I am afraid you won't like this answer, but it depends on what you want to do.
Non-Time-Series-Modelling-Point of View
Here is an example: Suppose you want to predict whether a certain person is visiting the library at the next day. The starting point for your data is hence the data-id + person_id + label (visit=true/false). Now the question is which predictors are needed. Can you tell me which of this predictors is meaningful or not (without performing any modelling) ?
- average-number-of-visits per week: Persons visiting the library more often have a higher chance of visiting the next day
- number-of-visits-in-the-last/days/hours: Some people go one only once per week to the library, but not always on the same day. So depending on the total-visit-count per week + whether the customer has visited the library recently, one could say whether the same person will come in again the next day.

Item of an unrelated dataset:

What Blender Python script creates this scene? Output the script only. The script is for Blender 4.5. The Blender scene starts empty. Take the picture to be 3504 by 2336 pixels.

- daily-number-of-visits: Every day multiple visits ? Or only multiple visits on the one weekday where the person comes in ?
and so on ... I think you get the idea. I would try to generate a good amount of predictors and then apply subset selection techniques to find the best combination (yes, I am a machine learner).
Time-Series-Modelling-Point of View
I admit I do not know that much about time-series analysis. I can only imagine that drawing one timeline per customer (e.g. in days or hours on the time/x-axis + plus a peak everytime the customer visits) and classifying this timelines (in context of the example in the first section) might help.
PS: I am aware that this answer is not as complete as it should be. However, I hope to stimulate the discussion that way so one can come up with the true answer.